This theory has a couple of corollaries. First of all, if you're aware of it, realizing that this psychological effect happens can allow you to specifically suppress it. Second of all, there is a sort of natural alternation between good/serious relationships and bad/nonserious relationships, because the problems in good relationships tend to be minor, which gives you unimportant criteria in your next relationship search, while the problems in bad relationships tend to be fundamental, which gives you important criteria in your next relationship search. In other words, if you have a great relationship where the problem is that the person's bad driving drives you up the wall -- maybe it ends because of circumstance, or because they break up with you for whatever reason -- then in your next relationship you will look for a good driver. Obviously this is no one's actual primary happiness determiner, so you will end up with a good driver who is not particularly well suited for you in other ways.
Another corollary is that the best relationships should, by the theory, tend to follow substantial periods of being single. These periods of being single have a damping effect; you no longer have the visceral experience of missing something in particular in a relationship, and it allows your desiderata to regress towards the mean of your actual values and the actual attributes that make you happy. Of course, no one's relationship-picking process is that quantitative; I'm just translating what's going on underneath into scientific terminology.
The contrast theory of relationships is very clear in my life. Basically all of my relationships follow this pattern. The attributes in question (which were missing from a previous relationship and which the next relationship was selected based on -- again all of this was unconscious) are, in no particular order: adventurousness, beauty, coolness, depth, emotional stability, excitedness, hotness, idealism, kindness, lightheartedness, quantitativeness, stereotyping, verbal, weirdness, and wildness. (Okay, I admit that they are clearly in a particular order.)
Some of these have of course gone better than others. In writing that list, it actually seems to me that the best relationships don't really match up with the things that I would think are most important to me, so maybe that particular corollary is not so true.

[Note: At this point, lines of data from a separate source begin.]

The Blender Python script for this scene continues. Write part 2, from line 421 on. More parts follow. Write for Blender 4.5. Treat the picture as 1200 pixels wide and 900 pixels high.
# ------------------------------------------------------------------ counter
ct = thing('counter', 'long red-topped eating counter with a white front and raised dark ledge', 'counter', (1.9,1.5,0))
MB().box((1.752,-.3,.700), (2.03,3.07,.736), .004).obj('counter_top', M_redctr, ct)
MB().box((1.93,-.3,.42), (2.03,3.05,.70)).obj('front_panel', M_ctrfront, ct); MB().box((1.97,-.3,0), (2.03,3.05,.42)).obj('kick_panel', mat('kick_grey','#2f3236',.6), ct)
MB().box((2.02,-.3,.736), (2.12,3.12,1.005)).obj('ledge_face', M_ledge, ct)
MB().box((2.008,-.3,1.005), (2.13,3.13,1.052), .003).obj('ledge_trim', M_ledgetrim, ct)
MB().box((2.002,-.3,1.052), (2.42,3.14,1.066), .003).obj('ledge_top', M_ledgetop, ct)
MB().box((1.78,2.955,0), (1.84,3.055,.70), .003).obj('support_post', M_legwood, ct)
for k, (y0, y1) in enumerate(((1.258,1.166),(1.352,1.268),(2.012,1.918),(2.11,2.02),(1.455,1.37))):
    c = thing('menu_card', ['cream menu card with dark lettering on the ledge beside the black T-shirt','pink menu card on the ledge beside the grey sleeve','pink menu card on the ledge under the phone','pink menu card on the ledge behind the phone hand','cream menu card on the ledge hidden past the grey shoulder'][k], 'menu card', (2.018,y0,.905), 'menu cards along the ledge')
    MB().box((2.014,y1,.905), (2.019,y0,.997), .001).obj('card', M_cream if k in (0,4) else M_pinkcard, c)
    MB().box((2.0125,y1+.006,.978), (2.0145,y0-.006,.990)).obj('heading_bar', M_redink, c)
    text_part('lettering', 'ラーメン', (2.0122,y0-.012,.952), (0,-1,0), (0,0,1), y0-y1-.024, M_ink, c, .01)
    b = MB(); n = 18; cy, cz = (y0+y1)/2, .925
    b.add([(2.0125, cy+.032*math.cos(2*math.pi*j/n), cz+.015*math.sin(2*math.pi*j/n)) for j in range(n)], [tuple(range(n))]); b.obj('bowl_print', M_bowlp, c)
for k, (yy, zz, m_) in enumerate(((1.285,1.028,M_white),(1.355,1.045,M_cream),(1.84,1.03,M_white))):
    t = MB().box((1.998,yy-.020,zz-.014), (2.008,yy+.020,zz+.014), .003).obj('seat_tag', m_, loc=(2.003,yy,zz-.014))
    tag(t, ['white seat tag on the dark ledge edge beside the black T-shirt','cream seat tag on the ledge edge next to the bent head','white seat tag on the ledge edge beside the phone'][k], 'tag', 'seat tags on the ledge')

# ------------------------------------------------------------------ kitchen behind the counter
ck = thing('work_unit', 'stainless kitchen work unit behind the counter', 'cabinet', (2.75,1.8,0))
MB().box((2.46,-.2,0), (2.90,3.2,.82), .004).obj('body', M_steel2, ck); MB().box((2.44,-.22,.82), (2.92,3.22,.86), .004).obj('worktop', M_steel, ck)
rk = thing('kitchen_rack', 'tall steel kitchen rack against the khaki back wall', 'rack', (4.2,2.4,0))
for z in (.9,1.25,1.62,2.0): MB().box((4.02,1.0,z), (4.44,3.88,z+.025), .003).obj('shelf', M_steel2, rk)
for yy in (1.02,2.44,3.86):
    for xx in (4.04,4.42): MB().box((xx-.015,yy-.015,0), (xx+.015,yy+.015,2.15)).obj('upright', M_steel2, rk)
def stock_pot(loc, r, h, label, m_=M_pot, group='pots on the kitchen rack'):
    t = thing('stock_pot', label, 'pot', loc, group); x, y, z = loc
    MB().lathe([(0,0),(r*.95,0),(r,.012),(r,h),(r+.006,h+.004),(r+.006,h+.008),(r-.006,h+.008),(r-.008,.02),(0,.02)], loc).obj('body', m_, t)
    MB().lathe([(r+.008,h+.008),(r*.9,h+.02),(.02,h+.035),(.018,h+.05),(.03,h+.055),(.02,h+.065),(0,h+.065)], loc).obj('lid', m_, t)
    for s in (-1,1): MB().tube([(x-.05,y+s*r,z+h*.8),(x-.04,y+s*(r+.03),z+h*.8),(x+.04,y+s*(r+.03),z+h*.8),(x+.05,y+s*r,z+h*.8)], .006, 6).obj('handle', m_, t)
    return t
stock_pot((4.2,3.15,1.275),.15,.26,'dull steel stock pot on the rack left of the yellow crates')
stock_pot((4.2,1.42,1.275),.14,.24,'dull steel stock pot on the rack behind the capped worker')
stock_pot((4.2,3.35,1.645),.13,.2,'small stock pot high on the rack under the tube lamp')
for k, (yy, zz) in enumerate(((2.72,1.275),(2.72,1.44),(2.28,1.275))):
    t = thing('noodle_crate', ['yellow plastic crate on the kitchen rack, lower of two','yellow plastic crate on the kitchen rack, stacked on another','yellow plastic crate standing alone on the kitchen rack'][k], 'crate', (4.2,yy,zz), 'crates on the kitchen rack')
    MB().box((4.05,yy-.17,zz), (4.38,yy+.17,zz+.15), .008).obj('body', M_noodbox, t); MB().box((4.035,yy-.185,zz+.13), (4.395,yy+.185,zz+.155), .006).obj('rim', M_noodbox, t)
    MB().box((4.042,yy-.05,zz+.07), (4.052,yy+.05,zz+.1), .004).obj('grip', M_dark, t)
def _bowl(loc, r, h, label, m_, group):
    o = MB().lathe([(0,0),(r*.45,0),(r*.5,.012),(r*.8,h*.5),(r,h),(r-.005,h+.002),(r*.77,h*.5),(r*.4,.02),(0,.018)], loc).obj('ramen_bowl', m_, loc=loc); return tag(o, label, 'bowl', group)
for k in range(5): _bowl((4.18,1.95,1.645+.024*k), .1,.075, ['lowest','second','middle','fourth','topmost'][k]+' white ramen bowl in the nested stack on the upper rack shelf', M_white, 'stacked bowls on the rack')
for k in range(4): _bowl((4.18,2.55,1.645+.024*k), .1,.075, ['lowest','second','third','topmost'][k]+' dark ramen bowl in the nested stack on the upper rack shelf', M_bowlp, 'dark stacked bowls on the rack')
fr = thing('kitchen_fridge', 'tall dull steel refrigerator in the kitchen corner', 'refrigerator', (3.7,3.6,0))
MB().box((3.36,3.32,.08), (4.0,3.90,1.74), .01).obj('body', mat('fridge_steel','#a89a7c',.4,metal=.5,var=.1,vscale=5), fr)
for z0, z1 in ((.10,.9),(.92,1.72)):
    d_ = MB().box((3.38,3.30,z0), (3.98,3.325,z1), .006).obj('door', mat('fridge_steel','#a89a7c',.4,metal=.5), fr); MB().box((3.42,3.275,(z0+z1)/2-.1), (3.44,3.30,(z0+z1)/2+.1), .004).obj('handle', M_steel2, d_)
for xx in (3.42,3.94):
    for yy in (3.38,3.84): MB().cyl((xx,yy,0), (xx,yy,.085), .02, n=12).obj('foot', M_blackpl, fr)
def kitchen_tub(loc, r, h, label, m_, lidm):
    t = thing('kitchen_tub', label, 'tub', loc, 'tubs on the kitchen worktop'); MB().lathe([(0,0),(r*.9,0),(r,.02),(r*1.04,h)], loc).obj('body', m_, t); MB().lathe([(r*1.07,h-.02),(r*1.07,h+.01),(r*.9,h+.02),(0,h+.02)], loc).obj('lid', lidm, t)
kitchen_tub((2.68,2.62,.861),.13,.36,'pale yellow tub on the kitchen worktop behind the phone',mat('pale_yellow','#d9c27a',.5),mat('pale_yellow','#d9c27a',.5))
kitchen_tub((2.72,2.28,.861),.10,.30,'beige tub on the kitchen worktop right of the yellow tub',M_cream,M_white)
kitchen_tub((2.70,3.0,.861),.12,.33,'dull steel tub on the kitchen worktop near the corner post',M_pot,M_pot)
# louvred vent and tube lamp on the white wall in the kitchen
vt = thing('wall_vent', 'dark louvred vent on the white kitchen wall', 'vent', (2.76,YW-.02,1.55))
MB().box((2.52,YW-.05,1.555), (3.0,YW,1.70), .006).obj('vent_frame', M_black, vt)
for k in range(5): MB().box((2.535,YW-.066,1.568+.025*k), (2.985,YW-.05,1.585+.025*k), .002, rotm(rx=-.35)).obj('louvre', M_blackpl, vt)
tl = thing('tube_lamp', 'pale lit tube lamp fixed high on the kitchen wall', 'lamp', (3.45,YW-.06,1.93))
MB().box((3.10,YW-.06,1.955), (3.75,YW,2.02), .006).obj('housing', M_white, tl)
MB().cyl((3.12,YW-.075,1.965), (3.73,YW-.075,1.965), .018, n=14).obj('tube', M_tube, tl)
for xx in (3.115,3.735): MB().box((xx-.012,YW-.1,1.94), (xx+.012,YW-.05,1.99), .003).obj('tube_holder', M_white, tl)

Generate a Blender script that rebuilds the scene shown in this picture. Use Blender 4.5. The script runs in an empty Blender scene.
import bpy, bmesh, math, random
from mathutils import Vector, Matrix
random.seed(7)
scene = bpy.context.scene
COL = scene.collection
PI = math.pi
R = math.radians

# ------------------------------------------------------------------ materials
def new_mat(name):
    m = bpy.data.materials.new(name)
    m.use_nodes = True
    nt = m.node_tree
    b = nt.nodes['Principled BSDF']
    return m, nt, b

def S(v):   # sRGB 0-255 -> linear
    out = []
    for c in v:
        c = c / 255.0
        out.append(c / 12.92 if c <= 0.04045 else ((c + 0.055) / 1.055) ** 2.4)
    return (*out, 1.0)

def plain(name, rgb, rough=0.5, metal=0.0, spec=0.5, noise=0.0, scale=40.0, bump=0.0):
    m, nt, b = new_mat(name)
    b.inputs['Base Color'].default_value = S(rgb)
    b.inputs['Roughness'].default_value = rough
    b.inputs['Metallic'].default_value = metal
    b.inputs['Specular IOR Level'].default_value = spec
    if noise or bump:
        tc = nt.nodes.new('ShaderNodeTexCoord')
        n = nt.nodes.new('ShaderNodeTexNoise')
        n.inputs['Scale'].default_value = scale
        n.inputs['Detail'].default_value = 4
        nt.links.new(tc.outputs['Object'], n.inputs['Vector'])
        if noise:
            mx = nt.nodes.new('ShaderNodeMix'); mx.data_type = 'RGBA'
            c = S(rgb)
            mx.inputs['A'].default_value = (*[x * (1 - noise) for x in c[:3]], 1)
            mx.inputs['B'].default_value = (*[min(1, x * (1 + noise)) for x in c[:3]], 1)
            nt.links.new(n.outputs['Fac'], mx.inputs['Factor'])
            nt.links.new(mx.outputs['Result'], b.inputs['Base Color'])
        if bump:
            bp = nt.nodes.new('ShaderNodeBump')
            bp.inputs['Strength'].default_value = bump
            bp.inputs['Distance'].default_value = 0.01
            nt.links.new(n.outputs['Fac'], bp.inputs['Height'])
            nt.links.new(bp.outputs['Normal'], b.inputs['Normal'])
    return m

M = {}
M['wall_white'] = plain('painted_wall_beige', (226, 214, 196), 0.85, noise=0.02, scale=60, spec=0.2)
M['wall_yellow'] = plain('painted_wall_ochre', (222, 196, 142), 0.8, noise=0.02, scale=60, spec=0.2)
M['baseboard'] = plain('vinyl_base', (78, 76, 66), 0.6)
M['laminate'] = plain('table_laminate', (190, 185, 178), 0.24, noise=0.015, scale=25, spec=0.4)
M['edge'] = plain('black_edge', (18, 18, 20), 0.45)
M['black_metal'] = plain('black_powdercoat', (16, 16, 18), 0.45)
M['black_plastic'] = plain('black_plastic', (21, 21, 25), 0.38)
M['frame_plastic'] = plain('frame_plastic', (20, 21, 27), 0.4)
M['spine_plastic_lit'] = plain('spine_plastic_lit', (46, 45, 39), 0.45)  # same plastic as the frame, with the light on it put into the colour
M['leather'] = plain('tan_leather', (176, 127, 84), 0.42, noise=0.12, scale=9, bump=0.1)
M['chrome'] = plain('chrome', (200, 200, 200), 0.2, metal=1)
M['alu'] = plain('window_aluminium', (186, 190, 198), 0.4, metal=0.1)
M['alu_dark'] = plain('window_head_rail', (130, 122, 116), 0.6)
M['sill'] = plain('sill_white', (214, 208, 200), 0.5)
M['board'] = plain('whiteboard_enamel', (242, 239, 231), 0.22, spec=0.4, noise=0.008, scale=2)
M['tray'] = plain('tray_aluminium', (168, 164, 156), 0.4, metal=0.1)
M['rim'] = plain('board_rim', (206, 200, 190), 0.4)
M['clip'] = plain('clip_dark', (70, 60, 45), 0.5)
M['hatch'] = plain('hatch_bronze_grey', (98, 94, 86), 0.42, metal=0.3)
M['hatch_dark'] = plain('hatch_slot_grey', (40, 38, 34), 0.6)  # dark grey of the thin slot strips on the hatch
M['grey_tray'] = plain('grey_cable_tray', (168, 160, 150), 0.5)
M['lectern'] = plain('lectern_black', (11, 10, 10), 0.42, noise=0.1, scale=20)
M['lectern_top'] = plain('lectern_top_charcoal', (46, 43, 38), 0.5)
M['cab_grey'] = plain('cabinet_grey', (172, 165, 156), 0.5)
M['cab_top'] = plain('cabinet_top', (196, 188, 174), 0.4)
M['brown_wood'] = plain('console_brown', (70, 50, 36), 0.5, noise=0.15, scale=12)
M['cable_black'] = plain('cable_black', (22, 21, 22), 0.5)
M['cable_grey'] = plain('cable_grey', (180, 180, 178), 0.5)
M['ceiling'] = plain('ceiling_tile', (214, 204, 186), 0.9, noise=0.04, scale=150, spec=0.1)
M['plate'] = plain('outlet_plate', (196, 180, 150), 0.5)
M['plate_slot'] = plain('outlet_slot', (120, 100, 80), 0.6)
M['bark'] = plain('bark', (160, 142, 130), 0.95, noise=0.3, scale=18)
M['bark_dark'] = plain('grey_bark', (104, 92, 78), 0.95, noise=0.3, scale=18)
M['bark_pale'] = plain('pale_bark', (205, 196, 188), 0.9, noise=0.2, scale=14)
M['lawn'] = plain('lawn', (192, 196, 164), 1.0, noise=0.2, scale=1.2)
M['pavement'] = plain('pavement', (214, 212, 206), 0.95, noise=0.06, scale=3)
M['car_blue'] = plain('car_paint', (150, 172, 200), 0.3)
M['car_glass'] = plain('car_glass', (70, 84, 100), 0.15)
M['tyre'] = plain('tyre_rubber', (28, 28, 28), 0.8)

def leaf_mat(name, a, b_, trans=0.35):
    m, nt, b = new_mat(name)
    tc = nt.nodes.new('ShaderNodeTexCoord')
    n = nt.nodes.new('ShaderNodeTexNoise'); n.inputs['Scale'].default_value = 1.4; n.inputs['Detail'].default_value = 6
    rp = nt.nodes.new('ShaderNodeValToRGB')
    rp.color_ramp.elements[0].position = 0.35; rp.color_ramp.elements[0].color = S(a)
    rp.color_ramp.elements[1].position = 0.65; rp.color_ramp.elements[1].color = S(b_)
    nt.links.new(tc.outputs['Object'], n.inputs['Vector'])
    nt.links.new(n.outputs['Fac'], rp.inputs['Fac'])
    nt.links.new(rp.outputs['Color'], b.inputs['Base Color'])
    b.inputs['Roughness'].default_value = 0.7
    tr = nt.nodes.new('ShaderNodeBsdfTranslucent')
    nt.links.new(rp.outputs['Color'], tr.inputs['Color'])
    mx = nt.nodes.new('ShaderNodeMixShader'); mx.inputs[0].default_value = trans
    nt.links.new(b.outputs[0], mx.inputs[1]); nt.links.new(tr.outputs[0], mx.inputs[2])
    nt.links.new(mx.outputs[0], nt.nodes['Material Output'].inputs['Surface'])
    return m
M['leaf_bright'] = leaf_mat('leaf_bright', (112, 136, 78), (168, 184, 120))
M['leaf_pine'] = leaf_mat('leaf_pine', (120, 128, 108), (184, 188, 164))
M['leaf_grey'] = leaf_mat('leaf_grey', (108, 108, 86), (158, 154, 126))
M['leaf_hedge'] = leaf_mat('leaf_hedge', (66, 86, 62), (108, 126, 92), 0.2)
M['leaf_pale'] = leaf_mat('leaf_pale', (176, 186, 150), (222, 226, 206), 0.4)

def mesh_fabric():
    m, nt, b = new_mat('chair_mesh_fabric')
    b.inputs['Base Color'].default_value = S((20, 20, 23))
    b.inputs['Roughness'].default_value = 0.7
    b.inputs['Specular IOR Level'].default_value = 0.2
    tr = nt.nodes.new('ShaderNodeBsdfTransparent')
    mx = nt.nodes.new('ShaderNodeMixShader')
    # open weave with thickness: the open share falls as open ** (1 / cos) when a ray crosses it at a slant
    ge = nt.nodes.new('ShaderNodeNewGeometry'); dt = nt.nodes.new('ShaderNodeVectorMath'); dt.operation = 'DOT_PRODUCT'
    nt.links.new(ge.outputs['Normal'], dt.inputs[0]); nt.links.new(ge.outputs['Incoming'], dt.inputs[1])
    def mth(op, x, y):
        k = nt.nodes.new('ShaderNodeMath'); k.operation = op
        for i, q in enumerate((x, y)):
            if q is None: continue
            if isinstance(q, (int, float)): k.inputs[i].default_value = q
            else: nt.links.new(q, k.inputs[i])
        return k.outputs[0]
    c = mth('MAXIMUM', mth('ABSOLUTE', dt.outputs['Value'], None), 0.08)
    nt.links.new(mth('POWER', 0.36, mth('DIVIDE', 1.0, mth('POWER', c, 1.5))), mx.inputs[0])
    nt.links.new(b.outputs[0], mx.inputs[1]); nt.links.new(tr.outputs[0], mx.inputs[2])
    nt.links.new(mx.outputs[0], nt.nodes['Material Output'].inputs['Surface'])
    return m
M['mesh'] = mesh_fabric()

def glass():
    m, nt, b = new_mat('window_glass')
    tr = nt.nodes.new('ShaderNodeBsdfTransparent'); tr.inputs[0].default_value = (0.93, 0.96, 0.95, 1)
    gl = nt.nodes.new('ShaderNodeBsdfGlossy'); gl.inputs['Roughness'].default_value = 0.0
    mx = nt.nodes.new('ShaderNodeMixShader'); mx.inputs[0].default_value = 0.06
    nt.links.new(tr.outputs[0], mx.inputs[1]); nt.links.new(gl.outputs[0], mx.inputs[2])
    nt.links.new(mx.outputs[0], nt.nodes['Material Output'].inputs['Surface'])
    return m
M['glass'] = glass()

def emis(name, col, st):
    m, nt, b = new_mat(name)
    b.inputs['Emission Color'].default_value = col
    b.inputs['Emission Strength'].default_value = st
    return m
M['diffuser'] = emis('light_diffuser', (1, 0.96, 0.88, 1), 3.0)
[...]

The theory is in some sense unintuitive. You would think that life would be a series of relationships which gradually converge on what you want; i.e. each relationship should be someone better for you than the last, as you increasingly discover what matters to you and what doesn't. In other words, each relationship death should show you something that matters, and that thing should simply be added to all the other things in the past that you know matter to you in relationships. But in practice the contrast theory states that instead of augmenting those things, it overrides them. It's not particularly productive, but I think that's just the way it is.